[Task brief] Repeat exactly the lines between and including those that contain "The Blender Python script for this scene continues." and "side_tray(2.19, 2.46, 'H')". Output no other line.

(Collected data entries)
=-=-=
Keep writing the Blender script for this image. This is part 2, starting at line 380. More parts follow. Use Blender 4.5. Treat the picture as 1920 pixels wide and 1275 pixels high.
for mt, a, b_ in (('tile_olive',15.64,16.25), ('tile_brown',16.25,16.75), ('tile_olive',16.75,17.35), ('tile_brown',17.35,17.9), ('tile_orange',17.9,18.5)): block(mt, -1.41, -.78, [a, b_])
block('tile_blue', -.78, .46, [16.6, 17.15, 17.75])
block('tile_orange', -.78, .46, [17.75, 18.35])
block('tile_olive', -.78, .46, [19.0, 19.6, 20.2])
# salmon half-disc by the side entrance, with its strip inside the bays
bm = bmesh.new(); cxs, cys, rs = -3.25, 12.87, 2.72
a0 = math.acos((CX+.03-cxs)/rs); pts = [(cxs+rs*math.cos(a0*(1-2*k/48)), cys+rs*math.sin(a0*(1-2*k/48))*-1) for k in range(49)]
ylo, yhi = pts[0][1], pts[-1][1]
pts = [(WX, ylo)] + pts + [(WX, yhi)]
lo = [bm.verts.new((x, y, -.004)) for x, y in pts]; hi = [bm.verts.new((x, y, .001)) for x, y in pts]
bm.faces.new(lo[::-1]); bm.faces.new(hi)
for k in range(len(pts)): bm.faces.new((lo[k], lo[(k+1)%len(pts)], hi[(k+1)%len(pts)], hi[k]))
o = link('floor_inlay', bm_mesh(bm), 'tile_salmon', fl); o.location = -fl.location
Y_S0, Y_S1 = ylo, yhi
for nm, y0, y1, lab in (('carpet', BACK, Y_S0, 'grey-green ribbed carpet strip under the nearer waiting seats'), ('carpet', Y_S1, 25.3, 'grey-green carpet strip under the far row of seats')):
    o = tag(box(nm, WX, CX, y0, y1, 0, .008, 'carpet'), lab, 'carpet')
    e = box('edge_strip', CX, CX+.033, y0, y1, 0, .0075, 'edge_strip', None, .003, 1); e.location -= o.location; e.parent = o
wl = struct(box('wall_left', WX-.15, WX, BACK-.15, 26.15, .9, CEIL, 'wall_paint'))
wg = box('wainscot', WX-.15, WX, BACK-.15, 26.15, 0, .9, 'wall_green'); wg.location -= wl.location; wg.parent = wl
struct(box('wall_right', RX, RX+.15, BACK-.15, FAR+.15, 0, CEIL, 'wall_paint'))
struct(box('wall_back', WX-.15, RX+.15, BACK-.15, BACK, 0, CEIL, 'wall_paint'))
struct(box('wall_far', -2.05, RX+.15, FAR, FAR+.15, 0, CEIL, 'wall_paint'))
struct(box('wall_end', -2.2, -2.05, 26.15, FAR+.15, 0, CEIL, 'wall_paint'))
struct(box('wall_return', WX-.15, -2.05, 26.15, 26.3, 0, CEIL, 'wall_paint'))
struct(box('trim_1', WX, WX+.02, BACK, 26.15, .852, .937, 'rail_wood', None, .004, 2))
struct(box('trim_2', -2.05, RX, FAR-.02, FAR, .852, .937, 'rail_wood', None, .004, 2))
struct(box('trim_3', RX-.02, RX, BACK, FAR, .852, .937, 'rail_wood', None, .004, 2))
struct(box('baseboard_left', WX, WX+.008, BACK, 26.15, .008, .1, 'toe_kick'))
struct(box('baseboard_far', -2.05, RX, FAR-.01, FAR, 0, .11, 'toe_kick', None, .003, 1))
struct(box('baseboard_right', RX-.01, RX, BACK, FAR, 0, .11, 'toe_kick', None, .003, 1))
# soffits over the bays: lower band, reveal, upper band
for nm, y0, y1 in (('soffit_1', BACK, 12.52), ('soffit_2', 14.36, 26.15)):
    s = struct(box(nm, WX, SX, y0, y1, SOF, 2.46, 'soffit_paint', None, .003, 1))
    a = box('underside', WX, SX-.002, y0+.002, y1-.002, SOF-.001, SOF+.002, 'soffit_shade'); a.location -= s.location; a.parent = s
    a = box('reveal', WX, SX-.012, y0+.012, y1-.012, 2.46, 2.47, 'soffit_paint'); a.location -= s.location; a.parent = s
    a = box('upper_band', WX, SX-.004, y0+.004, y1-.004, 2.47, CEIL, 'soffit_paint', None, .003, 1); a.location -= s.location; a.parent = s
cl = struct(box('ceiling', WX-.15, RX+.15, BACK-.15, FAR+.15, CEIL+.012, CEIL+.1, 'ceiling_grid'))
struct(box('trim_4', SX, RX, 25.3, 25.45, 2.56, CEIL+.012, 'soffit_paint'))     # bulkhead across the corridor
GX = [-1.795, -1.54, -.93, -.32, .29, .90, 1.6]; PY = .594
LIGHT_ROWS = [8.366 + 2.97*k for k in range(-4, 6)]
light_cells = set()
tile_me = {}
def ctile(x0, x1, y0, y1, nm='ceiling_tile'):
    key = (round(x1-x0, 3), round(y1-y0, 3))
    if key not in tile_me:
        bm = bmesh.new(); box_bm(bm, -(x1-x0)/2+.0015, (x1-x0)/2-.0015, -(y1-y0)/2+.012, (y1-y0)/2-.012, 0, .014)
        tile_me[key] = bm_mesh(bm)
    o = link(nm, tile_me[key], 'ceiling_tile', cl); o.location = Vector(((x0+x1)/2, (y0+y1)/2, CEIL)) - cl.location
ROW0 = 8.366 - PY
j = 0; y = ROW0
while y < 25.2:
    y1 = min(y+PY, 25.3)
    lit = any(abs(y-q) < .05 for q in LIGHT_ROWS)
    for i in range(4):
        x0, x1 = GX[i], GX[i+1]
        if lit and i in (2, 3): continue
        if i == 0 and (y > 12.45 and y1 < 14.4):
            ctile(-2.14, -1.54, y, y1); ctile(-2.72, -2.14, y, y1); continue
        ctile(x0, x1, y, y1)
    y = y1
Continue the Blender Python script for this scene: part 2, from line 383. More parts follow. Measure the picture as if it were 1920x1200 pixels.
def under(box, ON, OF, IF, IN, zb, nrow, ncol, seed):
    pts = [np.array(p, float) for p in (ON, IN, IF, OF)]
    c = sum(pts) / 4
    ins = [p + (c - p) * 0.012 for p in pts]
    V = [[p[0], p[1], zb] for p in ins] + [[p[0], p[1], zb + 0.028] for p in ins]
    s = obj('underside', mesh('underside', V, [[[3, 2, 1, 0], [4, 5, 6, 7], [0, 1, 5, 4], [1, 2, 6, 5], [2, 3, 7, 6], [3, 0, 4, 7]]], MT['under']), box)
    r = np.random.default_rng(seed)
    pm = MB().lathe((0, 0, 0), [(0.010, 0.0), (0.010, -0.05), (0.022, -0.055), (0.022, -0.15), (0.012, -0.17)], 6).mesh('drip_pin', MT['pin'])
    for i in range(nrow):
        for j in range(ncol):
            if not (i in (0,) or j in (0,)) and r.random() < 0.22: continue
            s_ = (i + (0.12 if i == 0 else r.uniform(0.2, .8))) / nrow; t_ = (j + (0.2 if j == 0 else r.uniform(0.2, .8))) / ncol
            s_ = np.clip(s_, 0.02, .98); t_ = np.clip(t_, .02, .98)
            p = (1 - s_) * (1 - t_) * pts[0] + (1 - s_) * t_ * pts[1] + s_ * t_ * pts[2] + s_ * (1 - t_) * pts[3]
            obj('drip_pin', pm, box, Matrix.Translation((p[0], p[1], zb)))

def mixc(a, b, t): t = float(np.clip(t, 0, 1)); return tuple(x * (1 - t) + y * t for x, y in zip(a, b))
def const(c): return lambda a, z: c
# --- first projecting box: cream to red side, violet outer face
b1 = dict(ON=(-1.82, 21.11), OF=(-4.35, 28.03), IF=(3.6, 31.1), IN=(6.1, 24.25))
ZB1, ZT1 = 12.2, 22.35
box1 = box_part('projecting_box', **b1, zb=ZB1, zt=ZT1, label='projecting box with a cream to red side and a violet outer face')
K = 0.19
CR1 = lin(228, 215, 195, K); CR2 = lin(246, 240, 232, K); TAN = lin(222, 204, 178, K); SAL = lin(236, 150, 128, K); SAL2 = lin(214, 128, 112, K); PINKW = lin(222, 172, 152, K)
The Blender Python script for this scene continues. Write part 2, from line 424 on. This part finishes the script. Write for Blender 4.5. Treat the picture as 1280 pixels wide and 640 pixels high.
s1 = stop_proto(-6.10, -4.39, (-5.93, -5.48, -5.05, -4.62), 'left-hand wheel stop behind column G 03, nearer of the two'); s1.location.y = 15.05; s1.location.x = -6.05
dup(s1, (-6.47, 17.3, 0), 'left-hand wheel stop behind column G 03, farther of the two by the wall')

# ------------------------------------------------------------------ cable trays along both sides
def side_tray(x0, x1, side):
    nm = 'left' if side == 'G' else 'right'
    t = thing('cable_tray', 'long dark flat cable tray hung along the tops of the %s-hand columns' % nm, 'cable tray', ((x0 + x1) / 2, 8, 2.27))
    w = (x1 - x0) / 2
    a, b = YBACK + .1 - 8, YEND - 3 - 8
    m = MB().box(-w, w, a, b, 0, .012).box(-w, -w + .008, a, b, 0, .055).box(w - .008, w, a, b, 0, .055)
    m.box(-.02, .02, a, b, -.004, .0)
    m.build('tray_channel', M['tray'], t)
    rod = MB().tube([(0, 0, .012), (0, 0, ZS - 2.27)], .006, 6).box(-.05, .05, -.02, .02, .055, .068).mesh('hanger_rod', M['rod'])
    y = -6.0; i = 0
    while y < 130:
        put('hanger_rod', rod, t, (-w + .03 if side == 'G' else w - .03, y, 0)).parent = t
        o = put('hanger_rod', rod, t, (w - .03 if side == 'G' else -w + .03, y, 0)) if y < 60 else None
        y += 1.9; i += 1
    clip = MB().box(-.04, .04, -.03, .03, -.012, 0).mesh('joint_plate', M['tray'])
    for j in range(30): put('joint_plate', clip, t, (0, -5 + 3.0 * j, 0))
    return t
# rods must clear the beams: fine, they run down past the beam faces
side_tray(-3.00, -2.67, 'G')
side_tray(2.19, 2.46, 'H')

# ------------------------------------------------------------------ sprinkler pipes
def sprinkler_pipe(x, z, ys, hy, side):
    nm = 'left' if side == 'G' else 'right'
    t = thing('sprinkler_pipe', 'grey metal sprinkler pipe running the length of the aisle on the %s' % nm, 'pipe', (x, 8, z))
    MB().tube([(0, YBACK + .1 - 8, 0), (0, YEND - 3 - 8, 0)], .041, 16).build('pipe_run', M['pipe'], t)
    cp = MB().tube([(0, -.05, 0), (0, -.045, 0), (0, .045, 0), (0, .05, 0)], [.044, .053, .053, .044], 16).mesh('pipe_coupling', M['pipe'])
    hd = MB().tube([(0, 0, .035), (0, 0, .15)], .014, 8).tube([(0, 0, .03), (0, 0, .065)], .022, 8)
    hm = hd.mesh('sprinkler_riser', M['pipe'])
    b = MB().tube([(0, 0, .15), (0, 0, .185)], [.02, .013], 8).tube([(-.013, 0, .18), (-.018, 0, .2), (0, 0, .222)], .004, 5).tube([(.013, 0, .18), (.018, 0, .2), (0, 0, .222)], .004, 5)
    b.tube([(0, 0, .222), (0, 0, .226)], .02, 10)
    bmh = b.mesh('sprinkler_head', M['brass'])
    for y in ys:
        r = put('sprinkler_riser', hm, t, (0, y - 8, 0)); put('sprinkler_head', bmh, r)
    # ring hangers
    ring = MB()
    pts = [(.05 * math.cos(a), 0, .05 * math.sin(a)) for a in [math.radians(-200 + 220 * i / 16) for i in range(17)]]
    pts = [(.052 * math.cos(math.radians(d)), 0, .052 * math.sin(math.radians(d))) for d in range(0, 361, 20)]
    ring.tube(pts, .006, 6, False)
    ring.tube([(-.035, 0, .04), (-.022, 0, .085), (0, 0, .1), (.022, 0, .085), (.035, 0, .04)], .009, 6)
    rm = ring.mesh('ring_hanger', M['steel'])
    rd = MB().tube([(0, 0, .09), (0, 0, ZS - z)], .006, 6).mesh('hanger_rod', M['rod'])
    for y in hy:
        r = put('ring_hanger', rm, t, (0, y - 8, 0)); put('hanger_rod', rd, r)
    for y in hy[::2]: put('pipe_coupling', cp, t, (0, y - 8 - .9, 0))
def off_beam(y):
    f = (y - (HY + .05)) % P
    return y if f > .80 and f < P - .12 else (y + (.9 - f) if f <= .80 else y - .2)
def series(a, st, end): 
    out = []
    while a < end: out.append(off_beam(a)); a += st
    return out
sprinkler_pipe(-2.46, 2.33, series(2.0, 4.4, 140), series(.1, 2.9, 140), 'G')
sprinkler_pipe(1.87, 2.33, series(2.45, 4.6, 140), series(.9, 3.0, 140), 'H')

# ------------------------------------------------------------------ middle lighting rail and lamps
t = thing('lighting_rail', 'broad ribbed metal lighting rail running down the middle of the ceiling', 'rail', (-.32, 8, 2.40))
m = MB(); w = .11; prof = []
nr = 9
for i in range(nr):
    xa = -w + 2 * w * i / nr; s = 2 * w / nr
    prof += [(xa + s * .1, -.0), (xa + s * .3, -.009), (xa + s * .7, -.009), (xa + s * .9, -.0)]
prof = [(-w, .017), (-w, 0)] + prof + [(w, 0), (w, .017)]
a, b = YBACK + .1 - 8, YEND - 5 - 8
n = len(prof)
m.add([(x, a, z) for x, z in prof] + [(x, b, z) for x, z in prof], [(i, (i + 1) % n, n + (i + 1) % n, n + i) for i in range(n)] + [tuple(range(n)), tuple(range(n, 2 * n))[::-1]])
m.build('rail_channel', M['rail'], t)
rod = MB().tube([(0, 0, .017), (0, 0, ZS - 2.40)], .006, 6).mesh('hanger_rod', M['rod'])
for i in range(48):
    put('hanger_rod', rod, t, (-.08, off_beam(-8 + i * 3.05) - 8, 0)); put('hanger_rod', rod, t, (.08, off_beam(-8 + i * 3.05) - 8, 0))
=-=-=
[Final result]
The Blender Python script for this scene continues. Write part 2, from line 424 on. This part finishes the script. Write for Blender 4.5. Treat the picture as 1280 pixels wide and 640 pixels high.
s1 = stop_proto(-6.10, -4.39, (-5.93, -5.48, -5.05, -4.62), 'left-hand wheel stop behind column G 03, nearer of the two'); s1.location.y = 15.05; s1.location.x = -6.05
dup(s1, (-6.47, 17.3, 0), 'left-hand wheel stop behind column G 03, farther of the two by the wall')

# ------------------------------------------------------------------ cable trays along both sides
def side_tray(x0, x1, side):
    nm = 'left' if side == 'G' else 'right'
    t = thing('cable_tray', 'long dark flat cable tray hung along the tops of the %s-hand columns' % nm, 'cable tray', ((x0 + x1) / 2, 8, 2.27))
    w = (x1 - x0) / 2
    a, b = YBACK + .1 - 8, YEND - 3 - 8
    m = MB().box(-w, w, a, b, 0, .012).box(-w, -w + .008, a, b, 0, .055).box(w - .008, w, a, b, 0, .055)
    m.box(-.02, .02, a, b, -.004, .0)
    m.build('tray_channel', M['tray'], t)
    rod = MB().tube([(0, 0, .012), (0, 0, ZS - 2.27)], .006, 6).box(-.05, .05, -.02, .02, .055, .068).mesh('hanger_rod', M['rod'])
    y = -6.0; i = 0
    while y < 130:
        put('hanger_rod', rod, t, (-w + .03 if side == 'G' else w - .03, y, 0)).parent = t
        o = put('hanger_rod', rod, t, (w - .03 if side == 'G' else -w + .03, y, 0)) if y < 60 else None
        y += 1.9; i += 1
    clip = MB().box(-.04, .04, -.03, .03, -.012, 0).mesh('joint_plate', M['tray'])
    for j in range(30): put('joint_plate', clip, t, (0, -5 + 3.0 * j, 0))
    return t
# rods must clear the beams: fine, they run down past the beam faces
side_tray(-3.00, -2.67, 'G')
side_tray(2.19, 2.46, 'H')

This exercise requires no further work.